Puis vint le choc pétrolier de 1973 avec ses dures conséquences contre des économies désormais bâties sur une énergie abondante et bon marché. Mais si l’on a pas de pétrole, on était encore une nation sûre de son génie pour affirmer que l’on a des idées. C’est ainsi, sous décision du premier ministre Pierre Messmer, que la nucléarisation du parc de production d’électricité fut amplifiée et accélérée. Dans ce que l’on peut sans crainte qualifier de l’un des plus grands chantiers de l’Humanité, il convient également de saluer le travail acharné de ton bras droit, un autre regretté grand serviteur de l’État, Michel Hug, directeur de l’équipement, pour rationaliser tel chantier, notamment en convainquant le gouvernement d’opter pour la seule licence de réacteur à eau pressurisée Westinghouse proposée par Framatome au lieu de partager la construction avec la licence de réacteur à eau bouillante General Electric proposée par la Compagnie Générale d’Électricité.
Jusqu’à sept réacteurs électronucléaires sortirent de terre chaque année, et deux décennies après plus de 70% de l’électricité produite en France est désormais nucléaire, électricité bon marché pour ménages et entreprises. EDF, fière de son succès diffusait triomphalement des publicités télévisées où l’on mentionnait que les perceuses ne sont pas électriques, mais nucléaires. Plus que son pourtant glorieux passé de résistant Pierre Messmer, à la fin de sa vie déclara que sa plus grande fierté fut le plan qui porte son nom. Qu’il est loin ce temps où l’on n’avait pas le nucléaire honteux.

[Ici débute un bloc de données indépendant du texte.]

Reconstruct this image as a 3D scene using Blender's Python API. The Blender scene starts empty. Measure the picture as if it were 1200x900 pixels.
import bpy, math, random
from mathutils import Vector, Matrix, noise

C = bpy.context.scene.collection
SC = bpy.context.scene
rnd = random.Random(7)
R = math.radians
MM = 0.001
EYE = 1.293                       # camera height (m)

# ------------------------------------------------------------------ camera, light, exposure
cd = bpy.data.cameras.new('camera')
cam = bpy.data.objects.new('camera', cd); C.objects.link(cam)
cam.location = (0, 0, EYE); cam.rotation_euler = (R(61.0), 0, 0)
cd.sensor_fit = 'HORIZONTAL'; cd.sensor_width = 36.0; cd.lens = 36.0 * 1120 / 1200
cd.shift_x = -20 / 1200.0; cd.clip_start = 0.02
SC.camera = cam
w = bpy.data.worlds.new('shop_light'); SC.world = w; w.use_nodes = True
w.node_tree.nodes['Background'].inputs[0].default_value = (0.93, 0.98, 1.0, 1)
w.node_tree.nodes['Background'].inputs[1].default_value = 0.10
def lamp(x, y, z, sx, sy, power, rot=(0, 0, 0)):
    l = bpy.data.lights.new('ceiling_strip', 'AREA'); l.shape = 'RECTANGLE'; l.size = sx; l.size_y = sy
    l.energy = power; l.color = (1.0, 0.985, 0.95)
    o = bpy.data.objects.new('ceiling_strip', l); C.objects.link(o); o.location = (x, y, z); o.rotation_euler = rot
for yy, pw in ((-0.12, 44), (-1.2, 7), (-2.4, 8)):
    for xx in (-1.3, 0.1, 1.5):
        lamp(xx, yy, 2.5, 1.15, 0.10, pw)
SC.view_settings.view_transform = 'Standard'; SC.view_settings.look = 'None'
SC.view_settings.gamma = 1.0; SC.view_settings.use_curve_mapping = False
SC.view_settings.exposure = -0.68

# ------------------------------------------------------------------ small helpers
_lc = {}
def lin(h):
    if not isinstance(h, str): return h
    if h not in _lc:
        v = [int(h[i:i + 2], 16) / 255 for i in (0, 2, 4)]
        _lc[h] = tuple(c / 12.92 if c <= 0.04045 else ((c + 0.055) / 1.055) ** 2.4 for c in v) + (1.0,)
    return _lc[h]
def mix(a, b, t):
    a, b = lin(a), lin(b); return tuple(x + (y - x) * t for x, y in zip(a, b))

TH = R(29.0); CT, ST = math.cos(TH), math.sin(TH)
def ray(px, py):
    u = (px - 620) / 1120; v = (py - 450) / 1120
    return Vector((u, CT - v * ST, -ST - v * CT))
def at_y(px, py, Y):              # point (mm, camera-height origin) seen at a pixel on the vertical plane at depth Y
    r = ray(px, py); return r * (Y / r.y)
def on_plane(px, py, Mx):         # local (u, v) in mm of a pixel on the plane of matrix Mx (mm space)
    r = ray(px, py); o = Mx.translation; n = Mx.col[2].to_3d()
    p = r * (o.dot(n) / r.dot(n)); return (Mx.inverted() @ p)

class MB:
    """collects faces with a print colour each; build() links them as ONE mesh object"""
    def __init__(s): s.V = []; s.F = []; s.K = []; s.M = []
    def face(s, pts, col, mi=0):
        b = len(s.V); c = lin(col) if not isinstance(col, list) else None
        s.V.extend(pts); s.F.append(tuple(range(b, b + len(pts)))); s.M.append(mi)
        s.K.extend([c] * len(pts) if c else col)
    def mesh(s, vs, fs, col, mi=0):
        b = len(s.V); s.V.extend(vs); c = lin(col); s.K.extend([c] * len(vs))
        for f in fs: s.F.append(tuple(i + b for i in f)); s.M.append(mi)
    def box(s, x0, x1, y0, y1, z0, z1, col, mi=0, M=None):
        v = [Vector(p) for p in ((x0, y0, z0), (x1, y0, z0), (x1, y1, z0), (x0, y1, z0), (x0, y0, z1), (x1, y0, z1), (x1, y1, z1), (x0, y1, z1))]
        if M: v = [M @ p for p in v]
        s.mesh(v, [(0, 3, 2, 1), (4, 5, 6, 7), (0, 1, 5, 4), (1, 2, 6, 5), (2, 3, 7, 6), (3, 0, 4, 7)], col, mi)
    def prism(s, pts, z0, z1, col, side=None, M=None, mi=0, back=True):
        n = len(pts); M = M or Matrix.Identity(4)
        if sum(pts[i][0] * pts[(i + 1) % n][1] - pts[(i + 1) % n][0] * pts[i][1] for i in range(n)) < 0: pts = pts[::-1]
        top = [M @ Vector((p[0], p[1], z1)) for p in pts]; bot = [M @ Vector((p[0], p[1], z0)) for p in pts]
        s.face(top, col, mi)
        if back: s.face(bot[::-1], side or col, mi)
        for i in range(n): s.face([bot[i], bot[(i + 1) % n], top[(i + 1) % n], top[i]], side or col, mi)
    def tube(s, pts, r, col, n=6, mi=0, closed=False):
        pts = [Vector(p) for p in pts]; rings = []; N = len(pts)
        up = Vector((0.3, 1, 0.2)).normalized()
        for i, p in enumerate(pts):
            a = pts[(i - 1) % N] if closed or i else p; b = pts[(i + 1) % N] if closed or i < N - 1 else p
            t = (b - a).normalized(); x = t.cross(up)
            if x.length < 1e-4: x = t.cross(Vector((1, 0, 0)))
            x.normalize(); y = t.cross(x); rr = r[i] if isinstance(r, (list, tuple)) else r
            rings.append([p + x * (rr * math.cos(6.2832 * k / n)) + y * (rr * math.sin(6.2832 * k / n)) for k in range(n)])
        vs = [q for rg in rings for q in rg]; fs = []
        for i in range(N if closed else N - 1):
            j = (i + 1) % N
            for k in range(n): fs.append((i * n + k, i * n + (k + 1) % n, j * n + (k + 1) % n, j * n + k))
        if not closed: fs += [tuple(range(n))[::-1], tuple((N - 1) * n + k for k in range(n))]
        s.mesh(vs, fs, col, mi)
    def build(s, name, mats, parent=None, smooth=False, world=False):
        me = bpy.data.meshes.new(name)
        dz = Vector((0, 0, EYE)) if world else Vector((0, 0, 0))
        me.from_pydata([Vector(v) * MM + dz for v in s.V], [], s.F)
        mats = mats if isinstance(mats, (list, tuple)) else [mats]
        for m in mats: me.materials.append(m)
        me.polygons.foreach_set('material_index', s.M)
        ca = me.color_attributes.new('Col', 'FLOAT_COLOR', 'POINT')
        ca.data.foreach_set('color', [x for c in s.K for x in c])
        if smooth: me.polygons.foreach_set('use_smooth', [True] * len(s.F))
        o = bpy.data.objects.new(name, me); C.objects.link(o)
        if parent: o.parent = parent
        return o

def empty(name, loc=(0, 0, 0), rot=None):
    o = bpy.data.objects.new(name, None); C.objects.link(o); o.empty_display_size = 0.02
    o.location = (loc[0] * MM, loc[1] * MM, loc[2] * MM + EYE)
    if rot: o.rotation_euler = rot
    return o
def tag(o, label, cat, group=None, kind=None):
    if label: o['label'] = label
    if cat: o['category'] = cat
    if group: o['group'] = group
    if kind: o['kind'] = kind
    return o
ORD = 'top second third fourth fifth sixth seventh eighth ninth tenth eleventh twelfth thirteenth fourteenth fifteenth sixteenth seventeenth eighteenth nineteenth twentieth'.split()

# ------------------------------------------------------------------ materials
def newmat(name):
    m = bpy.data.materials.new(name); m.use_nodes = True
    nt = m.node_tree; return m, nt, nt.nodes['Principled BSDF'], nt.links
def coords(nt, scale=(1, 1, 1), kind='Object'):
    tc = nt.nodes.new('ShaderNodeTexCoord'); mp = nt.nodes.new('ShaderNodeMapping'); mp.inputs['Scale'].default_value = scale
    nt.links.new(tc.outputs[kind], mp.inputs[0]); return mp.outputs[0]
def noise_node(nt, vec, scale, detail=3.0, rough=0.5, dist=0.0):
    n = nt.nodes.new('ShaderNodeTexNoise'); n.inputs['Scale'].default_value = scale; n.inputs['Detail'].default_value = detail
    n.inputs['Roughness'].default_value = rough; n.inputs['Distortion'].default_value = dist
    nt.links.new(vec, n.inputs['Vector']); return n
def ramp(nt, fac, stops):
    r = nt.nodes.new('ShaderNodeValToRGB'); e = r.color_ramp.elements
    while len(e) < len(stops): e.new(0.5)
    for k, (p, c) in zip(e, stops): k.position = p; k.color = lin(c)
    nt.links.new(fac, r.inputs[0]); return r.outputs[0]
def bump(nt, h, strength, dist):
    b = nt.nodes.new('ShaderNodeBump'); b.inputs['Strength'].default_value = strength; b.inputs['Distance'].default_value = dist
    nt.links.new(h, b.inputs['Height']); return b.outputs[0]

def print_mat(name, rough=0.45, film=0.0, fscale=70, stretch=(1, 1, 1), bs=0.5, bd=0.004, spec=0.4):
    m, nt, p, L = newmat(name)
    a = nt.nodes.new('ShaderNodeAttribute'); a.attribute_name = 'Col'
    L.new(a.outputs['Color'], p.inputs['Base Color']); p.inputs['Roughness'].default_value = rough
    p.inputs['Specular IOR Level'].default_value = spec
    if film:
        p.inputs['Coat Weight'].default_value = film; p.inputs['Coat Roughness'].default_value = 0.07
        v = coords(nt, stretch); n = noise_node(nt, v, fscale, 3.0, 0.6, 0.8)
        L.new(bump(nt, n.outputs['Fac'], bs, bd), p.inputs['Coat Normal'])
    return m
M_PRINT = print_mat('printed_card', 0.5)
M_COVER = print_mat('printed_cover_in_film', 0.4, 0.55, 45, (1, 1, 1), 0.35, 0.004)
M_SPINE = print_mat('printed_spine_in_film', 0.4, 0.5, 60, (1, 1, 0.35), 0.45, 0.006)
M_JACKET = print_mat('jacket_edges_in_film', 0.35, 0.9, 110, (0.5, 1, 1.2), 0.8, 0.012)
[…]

Car le problème des ouvrages robustes, c’est que l’on croit qu’il sont immuables, négligeables. Les temps difficiles font les hommes forts, les hommes forts font les temps paisibles, les temps paisibles font les hommes faibles, les hommes faibles font les temps difficiles disait Ibn Khaldoun. À la génération de bâtisseurs dont tu faisait partie, vint celle des dilapideurs. Des politiciens oubliant le mot d’Isaac Newton selon lequel si l’on voit plus loin, c’est parce-que l’on est assis sur des épaules de géants, se crurent plus malin et négligèrent ton travail. Pire, au nom de considérations idéologiques abscons, ils ont attaqué tes deux œuvres, tarification de l’électricité et électricité nucléaire. Les récents évènements viennent de donner un cruel démenti à ces demi-habiles.
Marcel, tu viens de nous quitter hier, en ayant eu je suppose sur tes derniers jours, la satisfaction douce-amer d’avoir eu raison contre les autres. Dans une période où le verbe l’emporte sur le faire, tu n’as eu droit pour hommage national, qu’à de simples brèves de presses. Mais sache que dans ton entreprise, dans ton industrie, nous ne t’oublierons pas.
Mais ta réalisation, bien que gravement endommagée est encore là. Paraît-il que certains des mêmes demi-habiles, conscients de leur erreur se sont décidés de la réparer et la prolonger. À nous de le mettre en œuvre. Et en espérant également qu’un jour, avec l’autre Marcel, sans lequel rien n’aurait été possible, que tu reposes dans le lieu où, aux grands Hommes, la Patrie est reconnaissante.
Suivons ta simple mais pertinente maxime, de plus en plus d’usages de l’électricité, de moins en moins d’électricité par usage. Repose en paix Marcel Boiteux."